Federation of Indian Pilots (FIP) has addressed a technical letter, backed by documentary proof, to PMO, Ministry of Civil Aviation, Directorate General of Civil Aviation, and Aircraft Accident Investigation Bureau, requesting the hypothesis be formally tested by IIT Bombay, Aeronautical Development Agency, or Hindustan Aeronautics Limited before any conclusion is reached on the cause of the accident.
The submission draws entirely on Boeing’s own technical manuals, a relay manufacturer’s datasheet, and safety investigation reports filed by American and Japanese aviation authorities following a 2013 Boeing 787 battery fire.
“Media reports continue to suggest pilot action (suicide theory). However, International Civil Aviation Organisation Annex 13 requires all credible technical causes be ruled out first. This technical note suggests a credible cause,” said the FIP letter. It stressed the sequence of events it has laid out be treated as a “testable hypothesis”.
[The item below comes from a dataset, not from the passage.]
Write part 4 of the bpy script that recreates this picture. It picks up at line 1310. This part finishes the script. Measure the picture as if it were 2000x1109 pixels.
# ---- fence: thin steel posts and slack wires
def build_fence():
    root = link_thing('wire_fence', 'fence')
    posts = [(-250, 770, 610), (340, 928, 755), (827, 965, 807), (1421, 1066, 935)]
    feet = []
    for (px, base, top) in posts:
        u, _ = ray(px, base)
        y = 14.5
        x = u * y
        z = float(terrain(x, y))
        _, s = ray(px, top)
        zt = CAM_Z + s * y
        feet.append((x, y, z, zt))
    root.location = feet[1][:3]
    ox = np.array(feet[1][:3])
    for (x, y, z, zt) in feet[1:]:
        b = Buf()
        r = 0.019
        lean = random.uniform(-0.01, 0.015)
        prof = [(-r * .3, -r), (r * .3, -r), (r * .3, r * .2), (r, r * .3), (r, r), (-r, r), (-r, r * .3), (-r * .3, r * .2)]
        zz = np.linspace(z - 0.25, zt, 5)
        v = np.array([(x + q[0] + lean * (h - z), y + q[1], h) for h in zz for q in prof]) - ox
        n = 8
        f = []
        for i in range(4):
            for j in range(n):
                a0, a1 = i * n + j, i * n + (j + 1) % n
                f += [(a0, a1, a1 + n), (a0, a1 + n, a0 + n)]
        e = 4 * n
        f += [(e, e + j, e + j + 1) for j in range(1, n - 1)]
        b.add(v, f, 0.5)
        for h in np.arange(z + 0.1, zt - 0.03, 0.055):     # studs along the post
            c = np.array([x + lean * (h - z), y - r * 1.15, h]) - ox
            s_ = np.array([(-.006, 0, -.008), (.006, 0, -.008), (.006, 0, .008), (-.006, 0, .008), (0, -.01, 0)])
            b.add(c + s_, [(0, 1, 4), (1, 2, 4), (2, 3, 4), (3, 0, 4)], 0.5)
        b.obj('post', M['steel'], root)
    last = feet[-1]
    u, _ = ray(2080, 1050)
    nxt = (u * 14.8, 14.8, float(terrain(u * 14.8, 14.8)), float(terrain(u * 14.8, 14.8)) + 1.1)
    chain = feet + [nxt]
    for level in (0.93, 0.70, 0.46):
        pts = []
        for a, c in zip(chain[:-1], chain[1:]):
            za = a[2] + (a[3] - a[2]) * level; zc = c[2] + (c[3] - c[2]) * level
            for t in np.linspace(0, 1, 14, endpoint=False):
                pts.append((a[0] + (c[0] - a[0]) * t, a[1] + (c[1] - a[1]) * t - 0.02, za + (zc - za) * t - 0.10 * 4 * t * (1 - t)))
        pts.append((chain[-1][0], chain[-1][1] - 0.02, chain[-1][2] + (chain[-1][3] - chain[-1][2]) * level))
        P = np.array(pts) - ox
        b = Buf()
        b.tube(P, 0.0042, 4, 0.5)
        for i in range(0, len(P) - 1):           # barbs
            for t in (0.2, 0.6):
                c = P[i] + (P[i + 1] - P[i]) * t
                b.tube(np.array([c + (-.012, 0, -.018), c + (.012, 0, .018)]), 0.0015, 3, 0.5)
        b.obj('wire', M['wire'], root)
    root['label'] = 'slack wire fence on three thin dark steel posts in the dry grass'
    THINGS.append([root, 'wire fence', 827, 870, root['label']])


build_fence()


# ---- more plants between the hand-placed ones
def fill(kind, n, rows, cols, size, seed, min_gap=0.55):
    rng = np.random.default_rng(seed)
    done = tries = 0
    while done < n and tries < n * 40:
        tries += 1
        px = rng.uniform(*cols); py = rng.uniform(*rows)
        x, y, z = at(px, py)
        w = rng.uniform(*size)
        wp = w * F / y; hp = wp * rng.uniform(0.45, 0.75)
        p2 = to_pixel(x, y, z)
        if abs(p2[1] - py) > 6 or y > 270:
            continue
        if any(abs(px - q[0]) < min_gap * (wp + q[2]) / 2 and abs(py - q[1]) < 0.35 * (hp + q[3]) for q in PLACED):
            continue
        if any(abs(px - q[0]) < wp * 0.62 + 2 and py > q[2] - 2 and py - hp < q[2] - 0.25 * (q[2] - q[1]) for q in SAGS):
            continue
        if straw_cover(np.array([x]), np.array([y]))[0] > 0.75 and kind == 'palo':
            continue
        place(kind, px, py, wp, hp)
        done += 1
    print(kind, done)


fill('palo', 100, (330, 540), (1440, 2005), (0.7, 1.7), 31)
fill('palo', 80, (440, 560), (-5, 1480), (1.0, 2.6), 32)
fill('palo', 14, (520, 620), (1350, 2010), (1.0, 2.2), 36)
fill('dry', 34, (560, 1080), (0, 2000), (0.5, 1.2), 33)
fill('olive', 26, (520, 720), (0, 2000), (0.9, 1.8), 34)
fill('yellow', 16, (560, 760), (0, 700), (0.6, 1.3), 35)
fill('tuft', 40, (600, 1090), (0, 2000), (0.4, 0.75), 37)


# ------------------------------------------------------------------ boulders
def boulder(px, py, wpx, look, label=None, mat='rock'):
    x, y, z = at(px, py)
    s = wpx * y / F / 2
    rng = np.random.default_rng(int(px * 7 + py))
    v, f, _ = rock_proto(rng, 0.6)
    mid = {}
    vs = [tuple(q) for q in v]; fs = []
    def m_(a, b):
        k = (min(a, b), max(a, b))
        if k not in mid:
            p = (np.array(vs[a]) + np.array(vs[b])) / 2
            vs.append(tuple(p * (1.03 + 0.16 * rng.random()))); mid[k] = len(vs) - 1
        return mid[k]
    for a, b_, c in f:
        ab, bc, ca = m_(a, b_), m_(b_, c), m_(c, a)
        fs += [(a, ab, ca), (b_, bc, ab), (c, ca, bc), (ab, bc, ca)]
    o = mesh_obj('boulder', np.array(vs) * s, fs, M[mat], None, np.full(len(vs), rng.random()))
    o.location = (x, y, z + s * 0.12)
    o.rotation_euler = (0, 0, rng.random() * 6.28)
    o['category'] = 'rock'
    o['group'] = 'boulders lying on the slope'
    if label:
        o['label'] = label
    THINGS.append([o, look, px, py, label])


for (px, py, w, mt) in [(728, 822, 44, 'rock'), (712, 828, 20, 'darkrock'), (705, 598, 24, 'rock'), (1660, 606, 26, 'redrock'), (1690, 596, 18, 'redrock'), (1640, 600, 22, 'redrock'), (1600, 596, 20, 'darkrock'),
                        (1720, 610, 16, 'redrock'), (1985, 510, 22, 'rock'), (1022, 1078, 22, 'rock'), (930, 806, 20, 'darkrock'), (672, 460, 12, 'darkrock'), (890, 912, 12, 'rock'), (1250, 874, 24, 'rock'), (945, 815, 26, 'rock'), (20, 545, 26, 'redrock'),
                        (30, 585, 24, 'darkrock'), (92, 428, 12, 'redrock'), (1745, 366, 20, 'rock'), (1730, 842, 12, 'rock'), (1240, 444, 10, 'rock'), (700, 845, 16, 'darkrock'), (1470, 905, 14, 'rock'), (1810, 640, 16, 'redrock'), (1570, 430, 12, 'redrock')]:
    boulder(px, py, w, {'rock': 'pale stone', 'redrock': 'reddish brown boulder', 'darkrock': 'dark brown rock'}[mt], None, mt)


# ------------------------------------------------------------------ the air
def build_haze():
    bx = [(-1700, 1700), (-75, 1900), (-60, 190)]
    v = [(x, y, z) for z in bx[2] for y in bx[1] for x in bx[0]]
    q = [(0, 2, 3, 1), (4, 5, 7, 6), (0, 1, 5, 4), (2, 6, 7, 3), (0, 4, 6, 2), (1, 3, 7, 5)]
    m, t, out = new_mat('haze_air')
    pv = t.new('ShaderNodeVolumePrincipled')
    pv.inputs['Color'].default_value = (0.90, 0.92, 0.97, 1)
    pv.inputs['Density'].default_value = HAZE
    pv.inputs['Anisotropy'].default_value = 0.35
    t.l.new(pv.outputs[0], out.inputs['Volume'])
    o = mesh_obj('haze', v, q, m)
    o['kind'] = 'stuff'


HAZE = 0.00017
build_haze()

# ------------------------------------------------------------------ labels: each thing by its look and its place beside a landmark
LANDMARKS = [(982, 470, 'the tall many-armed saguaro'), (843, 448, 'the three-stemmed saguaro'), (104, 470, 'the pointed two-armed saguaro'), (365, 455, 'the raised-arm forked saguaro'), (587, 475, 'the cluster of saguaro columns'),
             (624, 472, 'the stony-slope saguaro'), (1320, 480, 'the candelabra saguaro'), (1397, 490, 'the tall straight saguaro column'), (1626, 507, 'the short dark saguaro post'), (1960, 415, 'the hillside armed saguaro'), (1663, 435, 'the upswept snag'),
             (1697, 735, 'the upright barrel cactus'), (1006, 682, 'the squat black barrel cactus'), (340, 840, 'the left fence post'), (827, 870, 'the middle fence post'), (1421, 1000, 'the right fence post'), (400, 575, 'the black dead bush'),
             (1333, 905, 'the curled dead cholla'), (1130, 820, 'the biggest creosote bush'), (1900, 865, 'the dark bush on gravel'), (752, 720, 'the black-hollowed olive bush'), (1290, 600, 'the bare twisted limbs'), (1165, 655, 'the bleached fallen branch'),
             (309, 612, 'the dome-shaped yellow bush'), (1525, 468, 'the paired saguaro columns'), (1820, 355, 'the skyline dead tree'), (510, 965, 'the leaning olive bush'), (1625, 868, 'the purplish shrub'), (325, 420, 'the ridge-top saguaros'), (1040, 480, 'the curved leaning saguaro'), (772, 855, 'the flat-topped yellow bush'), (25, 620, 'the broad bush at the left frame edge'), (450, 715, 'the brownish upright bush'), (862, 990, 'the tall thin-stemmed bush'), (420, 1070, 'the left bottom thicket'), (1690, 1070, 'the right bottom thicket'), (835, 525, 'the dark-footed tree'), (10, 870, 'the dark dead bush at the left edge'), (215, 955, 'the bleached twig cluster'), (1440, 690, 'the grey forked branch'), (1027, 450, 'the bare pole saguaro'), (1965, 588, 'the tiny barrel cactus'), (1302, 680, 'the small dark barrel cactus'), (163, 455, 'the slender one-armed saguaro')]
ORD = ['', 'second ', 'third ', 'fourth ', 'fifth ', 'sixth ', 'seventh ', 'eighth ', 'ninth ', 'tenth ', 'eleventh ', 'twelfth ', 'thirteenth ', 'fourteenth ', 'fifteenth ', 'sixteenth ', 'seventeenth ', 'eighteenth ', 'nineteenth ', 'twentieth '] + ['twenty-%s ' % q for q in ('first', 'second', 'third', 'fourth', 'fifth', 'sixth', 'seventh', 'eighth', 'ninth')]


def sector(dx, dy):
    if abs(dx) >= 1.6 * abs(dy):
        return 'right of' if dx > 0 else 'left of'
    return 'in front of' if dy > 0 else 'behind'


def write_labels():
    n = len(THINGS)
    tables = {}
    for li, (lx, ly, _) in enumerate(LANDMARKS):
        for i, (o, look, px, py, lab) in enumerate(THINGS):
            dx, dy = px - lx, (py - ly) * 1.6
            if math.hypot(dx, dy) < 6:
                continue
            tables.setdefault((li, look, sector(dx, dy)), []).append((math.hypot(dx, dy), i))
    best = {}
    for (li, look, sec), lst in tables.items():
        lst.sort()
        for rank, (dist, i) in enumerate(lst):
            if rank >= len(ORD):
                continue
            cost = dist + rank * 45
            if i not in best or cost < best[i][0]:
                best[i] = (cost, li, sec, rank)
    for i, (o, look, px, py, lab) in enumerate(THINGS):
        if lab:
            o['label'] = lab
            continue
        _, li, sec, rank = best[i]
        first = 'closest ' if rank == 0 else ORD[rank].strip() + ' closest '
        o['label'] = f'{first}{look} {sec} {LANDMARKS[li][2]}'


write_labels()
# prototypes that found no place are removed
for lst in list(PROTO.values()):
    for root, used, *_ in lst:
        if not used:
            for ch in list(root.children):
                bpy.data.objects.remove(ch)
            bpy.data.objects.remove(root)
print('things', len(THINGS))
The sequence the FIP proposes begins with a lithium-ion battery failing internally during the take-off roll. This type of failure was documented in the 2013 Japan Airlines battery incidents at Boston and Takamatsu. Such a failure discharges enormous current through the aircraft’s metal structure. “The surge raises the voltage of what should be a stable zero-volt ground reference, creating electrical disturbances that the system reads as a loss of power,” said a senior commander explaining the FIP letter.
The aircraft’s ‘Battery Power Control Unit’ responds automatically, deploying the Ram Air Turbine (RAT), which is an emergency power-supplying windmill. “That deployment is the most critical part of the argument as RAT deployment places the aircraft in ‘Standby Operating Mode’. This then closes two contactors that connect the commander’s and co-pilot’s left and right instrument buses through a shared return path. It is through this newly bridged circuit that the voltage disturbance reaches the fuel control relays of both engines,” he said.
Those relays are electrical switches that stay in whatever position they are last set to, until something moves them. The letter identifies the exact make and model used in Boeing 787, and the manufacturer’s instruction sheet warns that if voltage runs through the switch in the wrong direction, the switch can flip. A battery fault creates that wrong-direction voltage which can flip switches from ‘RUN’ to ‘CUT OFF’ . The valves feeding fuel to the engines slam shut, and both engines starve simultaneously.